_Set exercise_
Stop after the line containing "R = math.radians": print each line exactly from the first line of the listing up to that point.
----------
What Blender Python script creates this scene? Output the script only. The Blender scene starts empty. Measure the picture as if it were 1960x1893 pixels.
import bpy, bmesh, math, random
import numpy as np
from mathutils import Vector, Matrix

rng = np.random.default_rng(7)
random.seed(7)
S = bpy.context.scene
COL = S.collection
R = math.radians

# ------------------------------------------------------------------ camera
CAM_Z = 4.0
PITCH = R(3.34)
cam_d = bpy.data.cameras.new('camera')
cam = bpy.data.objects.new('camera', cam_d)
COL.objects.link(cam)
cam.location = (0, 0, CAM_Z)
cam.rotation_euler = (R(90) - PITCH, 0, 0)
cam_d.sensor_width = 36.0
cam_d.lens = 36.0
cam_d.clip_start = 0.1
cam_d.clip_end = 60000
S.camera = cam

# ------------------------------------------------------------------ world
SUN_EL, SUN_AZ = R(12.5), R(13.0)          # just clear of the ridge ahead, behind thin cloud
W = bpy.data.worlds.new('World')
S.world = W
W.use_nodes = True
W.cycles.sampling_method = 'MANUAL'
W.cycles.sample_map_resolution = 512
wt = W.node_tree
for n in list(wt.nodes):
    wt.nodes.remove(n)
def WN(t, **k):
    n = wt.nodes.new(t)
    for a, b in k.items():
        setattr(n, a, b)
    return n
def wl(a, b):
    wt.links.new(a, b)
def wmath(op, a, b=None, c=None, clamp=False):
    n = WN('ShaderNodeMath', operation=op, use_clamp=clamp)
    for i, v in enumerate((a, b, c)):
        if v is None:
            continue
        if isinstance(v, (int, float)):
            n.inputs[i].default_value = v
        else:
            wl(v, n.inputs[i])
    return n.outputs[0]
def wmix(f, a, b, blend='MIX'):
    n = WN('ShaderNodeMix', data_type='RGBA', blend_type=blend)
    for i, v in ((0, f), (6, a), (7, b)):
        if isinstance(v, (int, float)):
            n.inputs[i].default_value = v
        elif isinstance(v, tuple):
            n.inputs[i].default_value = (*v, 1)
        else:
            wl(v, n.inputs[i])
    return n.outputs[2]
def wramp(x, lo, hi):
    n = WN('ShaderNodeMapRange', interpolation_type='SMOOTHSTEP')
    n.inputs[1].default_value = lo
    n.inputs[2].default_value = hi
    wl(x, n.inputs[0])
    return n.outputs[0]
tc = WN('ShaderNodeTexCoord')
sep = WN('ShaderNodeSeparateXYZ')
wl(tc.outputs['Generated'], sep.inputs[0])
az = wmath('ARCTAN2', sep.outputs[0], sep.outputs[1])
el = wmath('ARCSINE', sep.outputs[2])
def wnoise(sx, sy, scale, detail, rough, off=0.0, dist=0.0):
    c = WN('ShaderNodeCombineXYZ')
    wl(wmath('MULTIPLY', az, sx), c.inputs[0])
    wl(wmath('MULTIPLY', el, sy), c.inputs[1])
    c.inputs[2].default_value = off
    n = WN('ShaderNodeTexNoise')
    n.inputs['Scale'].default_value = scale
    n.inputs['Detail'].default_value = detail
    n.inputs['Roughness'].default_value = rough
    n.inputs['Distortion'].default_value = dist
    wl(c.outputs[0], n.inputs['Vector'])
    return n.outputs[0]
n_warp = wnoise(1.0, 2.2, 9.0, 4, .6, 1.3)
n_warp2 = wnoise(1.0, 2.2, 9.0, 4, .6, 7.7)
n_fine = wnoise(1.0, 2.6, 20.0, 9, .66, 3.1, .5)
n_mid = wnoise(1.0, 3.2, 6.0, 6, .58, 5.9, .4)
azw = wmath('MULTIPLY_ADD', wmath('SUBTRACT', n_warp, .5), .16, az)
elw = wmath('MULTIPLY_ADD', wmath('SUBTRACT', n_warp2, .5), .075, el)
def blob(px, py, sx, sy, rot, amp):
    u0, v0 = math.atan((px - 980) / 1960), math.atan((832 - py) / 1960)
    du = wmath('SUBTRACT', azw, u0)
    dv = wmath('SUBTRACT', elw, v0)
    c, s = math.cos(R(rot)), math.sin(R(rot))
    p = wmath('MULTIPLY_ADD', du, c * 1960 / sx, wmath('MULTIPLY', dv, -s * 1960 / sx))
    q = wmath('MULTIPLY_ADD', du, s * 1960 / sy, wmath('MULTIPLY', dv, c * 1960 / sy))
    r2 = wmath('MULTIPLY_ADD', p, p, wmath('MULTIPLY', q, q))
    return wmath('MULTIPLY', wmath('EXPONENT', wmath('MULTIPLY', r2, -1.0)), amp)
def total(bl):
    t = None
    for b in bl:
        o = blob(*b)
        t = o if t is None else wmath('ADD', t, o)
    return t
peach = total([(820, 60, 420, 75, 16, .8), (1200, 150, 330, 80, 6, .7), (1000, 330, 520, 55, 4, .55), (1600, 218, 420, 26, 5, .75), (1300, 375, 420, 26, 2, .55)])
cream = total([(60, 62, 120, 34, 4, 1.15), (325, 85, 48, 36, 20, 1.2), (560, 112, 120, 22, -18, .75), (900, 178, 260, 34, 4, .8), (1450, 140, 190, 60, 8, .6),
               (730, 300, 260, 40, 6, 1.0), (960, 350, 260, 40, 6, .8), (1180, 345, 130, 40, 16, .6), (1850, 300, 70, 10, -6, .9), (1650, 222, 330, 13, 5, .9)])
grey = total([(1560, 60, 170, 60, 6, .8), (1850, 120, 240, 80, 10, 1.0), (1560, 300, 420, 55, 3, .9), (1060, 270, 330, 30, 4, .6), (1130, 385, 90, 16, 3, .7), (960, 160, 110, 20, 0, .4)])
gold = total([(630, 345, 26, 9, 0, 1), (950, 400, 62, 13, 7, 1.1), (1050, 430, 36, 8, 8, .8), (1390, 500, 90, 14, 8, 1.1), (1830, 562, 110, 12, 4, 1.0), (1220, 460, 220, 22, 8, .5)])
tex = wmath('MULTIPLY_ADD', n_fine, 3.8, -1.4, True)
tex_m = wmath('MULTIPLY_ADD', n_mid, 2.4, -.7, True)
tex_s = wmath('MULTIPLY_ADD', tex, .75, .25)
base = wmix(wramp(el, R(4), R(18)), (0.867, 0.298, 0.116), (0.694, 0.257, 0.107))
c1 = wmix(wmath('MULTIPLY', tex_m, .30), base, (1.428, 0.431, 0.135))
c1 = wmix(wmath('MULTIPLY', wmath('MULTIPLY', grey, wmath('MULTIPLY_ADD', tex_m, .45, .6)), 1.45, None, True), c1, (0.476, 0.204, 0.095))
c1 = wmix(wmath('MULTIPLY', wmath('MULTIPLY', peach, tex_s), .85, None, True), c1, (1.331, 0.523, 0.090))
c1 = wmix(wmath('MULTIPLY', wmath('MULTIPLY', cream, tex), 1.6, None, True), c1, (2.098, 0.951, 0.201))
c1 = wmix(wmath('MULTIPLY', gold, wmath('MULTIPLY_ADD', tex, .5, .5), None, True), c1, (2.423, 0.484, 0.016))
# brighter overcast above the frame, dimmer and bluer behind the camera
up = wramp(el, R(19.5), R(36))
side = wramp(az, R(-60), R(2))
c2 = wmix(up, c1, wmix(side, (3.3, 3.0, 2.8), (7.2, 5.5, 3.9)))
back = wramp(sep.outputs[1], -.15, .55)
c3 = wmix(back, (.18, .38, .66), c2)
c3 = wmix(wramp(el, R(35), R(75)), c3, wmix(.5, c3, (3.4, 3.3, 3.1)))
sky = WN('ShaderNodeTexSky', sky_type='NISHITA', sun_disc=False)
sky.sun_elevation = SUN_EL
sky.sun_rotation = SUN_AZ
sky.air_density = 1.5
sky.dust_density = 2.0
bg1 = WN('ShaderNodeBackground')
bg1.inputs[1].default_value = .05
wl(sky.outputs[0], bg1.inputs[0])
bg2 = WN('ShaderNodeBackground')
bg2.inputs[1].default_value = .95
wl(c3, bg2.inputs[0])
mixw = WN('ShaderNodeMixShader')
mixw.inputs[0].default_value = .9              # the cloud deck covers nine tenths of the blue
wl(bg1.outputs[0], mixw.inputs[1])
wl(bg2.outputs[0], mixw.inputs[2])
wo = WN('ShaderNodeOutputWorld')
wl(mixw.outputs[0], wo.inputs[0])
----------
_Reply_
What Blender Python script creates this scene? Output the script only. The Blender scene starts empty. Measure the picture as if it were 1960x1893 pixels.
import bpy, bmesh, math, random
import numpy as np
from mathutils import Vector, Matrix

rng = np.random.default_rng(7)
random.seed(7)
S = bpy.context.scene
COL = S.collection
R = math.radians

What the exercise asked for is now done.